§ DIRECTION
Set down the lines from the one containing "The Blender Python" to the one containing "canna(q, s * 1.38, 7", both lines included, exactly as they stand and with no other lines.

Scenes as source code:
▬▬▬▬▬▬

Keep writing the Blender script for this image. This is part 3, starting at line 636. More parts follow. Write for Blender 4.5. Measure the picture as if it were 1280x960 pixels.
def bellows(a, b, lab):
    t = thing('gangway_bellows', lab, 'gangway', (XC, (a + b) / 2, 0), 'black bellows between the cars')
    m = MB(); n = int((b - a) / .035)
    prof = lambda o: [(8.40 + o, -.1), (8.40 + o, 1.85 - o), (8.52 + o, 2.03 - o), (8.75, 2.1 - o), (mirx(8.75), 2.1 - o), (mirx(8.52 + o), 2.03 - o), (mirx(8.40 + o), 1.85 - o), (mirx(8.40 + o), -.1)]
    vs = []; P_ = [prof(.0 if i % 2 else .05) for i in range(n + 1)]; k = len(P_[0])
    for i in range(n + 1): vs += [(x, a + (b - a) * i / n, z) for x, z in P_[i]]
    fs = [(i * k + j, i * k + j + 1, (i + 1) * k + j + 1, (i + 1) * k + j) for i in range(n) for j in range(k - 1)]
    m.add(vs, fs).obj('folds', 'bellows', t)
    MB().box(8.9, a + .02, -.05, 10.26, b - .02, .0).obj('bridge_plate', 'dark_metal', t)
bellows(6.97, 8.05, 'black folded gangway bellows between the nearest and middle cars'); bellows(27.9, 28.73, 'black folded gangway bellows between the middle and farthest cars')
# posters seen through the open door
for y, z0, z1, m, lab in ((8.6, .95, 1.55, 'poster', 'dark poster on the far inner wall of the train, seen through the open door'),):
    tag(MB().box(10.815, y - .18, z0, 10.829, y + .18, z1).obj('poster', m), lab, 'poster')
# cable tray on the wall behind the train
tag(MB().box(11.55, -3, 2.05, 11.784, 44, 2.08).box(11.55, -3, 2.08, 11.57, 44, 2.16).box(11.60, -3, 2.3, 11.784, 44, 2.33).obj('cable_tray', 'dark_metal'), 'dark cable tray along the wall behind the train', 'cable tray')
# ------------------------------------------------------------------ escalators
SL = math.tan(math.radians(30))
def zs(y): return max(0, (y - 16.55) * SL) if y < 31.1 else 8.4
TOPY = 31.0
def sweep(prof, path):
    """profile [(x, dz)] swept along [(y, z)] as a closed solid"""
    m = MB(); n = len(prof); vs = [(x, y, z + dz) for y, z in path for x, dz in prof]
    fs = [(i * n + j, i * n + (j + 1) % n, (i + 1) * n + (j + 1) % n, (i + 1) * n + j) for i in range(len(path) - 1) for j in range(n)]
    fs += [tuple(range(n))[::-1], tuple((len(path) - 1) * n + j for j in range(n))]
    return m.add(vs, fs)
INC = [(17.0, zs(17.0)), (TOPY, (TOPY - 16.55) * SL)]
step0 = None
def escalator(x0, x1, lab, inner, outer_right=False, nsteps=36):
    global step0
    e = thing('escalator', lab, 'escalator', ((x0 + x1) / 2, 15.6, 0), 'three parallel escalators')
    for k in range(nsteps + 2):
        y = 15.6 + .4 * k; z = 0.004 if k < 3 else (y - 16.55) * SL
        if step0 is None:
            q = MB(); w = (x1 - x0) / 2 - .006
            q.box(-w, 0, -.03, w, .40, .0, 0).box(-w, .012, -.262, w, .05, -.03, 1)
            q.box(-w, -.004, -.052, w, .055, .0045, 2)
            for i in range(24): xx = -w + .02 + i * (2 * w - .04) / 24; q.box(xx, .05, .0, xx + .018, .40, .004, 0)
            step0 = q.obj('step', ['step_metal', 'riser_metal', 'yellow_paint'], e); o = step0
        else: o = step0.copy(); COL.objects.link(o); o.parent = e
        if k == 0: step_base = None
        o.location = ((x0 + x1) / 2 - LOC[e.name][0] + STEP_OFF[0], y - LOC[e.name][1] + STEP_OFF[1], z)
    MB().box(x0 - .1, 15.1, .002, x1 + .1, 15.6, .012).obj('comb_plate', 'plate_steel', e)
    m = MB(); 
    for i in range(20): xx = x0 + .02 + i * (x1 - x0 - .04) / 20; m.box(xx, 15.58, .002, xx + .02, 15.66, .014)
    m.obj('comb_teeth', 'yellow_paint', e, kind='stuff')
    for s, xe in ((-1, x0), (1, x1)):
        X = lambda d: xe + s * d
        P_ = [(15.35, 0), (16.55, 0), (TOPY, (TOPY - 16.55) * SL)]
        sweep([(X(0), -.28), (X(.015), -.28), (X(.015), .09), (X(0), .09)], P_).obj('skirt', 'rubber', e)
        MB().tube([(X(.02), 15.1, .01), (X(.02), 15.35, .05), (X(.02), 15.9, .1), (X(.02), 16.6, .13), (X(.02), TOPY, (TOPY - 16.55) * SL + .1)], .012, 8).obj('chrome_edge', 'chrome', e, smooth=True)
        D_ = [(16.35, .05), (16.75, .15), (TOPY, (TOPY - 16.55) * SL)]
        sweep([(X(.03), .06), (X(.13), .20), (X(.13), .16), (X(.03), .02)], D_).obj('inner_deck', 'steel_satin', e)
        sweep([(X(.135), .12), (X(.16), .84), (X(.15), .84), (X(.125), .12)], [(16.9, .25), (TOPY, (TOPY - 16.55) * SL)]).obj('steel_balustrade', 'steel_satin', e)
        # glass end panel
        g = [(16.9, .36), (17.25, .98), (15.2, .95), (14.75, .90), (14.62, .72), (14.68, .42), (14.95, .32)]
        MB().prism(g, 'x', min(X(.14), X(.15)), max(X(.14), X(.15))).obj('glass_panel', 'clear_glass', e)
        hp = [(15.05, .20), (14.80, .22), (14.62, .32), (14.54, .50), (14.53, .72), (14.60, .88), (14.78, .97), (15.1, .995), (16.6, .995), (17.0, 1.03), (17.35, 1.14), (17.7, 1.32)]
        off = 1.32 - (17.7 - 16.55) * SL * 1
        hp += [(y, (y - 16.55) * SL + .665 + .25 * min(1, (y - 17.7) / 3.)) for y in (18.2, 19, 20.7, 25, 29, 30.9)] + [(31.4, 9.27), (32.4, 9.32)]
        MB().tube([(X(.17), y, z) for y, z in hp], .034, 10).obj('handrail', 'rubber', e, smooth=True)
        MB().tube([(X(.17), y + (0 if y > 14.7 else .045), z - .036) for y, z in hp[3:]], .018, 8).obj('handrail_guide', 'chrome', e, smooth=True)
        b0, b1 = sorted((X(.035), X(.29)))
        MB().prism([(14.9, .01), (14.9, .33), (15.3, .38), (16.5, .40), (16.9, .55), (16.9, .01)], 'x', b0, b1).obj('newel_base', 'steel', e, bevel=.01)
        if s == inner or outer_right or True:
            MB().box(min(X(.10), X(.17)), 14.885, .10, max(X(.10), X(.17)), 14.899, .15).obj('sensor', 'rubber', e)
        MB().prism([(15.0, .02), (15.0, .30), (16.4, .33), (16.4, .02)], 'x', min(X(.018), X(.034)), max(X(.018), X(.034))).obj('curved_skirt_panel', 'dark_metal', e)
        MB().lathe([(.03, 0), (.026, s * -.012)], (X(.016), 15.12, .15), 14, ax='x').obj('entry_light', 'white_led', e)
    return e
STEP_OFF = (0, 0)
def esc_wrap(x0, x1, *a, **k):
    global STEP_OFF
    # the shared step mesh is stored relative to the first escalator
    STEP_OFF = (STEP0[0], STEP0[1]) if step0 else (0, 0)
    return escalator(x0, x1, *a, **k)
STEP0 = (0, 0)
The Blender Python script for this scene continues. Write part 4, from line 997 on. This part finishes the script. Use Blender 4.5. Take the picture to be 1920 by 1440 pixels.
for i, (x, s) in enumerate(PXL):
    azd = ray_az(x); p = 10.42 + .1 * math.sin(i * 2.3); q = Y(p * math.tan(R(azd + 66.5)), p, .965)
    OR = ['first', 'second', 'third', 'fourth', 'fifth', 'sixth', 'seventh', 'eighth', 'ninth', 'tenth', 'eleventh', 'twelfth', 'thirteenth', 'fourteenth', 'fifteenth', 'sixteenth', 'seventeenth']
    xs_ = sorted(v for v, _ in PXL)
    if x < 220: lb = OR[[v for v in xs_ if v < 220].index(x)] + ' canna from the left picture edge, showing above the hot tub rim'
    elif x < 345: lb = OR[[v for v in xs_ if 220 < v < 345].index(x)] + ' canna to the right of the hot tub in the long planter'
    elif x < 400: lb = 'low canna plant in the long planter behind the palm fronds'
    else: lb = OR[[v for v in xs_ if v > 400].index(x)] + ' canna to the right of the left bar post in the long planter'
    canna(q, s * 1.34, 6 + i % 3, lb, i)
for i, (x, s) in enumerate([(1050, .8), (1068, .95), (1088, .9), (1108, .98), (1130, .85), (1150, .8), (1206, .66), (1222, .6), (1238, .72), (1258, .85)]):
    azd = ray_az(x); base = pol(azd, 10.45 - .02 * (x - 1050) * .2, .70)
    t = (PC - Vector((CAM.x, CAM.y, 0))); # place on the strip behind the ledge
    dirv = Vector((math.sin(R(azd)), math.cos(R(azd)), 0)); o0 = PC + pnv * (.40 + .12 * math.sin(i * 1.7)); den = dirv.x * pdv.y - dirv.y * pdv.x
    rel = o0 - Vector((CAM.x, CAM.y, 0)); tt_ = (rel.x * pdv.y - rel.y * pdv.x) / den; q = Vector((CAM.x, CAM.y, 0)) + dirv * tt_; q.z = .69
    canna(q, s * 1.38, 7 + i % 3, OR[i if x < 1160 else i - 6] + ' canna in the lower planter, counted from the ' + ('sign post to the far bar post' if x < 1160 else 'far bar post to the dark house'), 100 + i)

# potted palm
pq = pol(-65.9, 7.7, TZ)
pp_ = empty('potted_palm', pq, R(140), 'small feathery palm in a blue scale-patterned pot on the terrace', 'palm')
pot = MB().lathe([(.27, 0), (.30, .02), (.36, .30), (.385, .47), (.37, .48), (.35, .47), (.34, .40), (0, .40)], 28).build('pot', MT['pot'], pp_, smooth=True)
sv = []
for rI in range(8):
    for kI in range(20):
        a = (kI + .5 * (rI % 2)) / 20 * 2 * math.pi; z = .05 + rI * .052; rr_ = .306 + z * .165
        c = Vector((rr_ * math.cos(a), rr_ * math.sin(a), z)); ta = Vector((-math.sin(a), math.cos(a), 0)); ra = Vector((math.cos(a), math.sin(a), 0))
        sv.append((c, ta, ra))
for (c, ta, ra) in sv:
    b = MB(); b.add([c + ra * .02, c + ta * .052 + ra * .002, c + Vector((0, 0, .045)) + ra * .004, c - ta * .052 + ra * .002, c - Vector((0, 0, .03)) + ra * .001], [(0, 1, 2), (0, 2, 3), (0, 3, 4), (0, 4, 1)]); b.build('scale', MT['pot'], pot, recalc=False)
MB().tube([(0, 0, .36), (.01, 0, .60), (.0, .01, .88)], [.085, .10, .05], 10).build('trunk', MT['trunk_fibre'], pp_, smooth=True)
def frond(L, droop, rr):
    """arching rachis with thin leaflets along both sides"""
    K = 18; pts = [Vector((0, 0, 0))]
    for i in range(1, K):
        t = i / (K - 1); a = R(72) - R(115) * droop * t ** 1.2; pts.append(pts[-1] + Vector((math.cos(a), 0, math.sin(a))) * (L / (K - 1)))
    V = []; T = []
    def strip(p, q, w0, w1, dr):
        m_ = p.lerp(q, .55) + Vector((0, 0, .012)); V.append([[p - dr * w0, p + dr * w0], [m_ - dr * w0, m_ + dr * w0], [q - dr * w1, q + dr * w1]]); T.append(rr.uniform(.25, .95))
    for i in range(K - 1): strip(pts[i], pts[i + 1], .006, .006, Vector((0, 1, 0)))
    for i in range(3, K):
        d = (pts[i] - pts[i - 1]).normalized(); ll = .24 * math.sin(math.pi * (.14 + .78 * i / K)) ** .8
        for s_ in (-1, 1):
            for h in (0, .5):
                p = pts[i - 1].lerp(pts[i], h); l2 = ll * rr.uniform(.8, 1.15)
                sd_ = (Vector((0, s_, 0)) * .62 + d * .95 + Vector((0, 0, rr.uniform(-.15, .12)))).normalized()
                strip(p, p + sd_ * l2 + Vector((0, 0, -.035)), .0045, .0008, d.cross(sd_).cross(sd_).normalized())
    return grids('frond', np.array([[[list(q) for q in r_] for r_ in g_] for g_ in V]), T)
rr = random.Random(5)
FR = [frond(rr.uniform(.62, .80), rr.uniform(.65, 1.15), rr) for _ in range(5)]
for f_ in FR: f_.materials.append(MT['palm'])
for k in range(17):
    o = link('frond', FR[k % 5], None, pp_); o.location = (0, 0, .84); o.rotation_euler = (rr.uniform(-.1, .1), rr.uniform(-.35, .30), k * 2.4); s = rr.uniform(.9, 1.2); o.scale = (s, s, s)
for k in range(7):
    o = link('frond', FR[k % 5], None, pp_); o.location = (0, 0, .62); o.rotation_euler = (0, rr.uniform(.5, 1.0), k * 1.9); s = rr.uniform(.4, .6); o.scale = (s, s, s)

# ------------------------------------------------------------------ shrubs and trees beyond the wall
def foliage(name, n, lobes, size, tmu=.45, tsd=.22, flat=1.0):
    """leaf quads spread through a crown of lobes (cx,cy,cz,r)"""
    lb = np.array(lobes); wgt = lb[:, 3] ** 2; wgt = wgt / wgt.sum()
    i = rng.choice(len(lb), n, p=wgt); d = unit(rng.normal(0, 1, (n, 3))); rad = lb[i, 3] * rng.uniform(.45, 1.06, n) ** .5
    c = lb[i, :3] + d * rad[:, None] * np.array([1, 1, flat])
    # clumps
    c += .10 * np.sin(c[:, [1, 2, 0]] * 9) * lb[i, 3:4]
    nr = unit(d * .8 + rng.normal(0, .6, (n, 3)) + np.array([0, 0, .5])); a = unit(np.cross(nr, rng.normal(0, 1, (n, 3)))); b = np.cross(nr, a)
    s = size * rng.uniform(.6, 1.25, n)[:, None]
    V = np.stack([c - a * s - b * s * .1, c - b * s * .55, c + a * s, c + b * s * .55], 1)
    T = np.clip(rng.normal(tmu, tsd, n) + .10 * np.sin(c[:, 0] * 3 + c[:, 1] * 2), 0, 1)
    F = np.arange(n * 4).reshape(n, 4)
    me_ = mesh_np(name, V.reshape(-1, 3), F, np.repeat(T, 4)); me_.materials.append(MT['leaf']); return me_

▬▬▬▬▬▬

§ FINISHED EXERCISE
The Blender Python script for this scene continues. Write part 4, from line 997 on. This part finishes the script. Use Blender 4.5. Take the picture to be 1920 by 1440 pixels.
for i, (x, s) in enumerate(PXL):
    azd = ray_az(x); p = 10.42 + .1 * math.sin(i * 2.3); q = Y(p * math.tan(R(azd + 66.5)), p, .965)
    OR = ['first', 'second', 'third', 'fourth', 'fifth', 'sixth', 'seventh', 'eighth', 'ninth', 'tenth', 'eleventh', 'twelfth', 'thirteenth', 'fourteenth', 'fifteenth', 'sixteenth', 'seventeenth']
    xs_ = sorted(v for v, _ in PXL)
    if x < 220: lb = OR[[v for v in xs_ if v < 220].index(x)] + ' canna from the left picture edge, showing above the hot tub rim'
    elif x < 345: lb = OR[[v for v in xs_ if 220 < v < 345].index(x)] + ' canna to the right of the hot tub in the long planter'
    elif x < 400: lb = 'low canna plant in the long planter behind the palm fronds'
    else: lb = OR[[v for v in xs_ if v > 400].index(x)] + ' canna to the right of the left bar post in the long planter'
    canna(q, s * 1.34, 6 + i % 3, lb, i)
for i, (x, s) in enumerate([(1050, .8), (1068, .95), (1088, .9), (1108, .98), (1130, .85), (1150, .8), (1206, .66), (1222, .6), (1238, .72), (1258, .85)]):
    azd = ray_az(x); base = pol(azd, 10.45 - .02 * (x - 1050) * .2, .70)
    t = (PC - Vector((CAM.x, CAM.y, 0))); # place on the strip behind the ledge
    dirv = Vector((math.sin(R(azd)), math.cos(R(azd)), 0)); o0 = PC + pnv * (.40 + .12 * math.sin(i * 1.7)); den = dirv.x * pdv.y - dirv.y * pdv.x
    rel = o0 - Vector((CAM.x, CAM.y, 0)); tt_ = (rel.x * pdv.y - rel.y * pdv.x) / den; q = Vector((CAM.x, CAM.y, 0)) + dirv * tt_; q.z = .69
    canna(q, s * 1.38, 7 + i % 3, OR[i if x < 1160 else i - 6] + ' canna in the lower planter, counted from the ' + ('sign post to the far bar post' if x < 1160 else 'far bar post to the dark house'), 100 + i)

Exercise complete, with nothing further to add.